The new cooker could find widespread application, he says, not only in Tibet but in surrounding areas in China, India, Nepal, Bhutan and Pakistan, and potentially in similar high-altitude regions in South America as well.

The solar cooker can be made for a cost of about $17, Frank says -- about the same price as the current heavy concrete model. In addition, the cookers can be fitted with an extra attachment and used to heat homes, for an additional $26 -- comparable to the cost of the non-renewable-fuel stoves they presently use for heating.
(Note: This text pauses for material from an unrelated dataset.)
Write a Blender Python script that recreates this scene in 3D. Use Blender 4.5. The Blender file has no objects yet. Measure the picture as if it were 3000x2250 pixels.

"After initial field testing this fall, we expect artisan training of the existing solar cooker factory workers to begin in January 2009 when Catlin, Brad and I will be onsite to assist in training and technology transfer," says Frank. "Our discussions with the solar cooker factory owners indicate that full-scale production could begin in summer 2009," although that may depend on the results of the field testing and any modifications that result.

And beyond that, he says, "we will be continuing with our other projects in the area: water and air-quality analysis, bilingual science book publications, and testing novel locally appropriate renewable electricity generation techniques, for which we are currently applying for patents."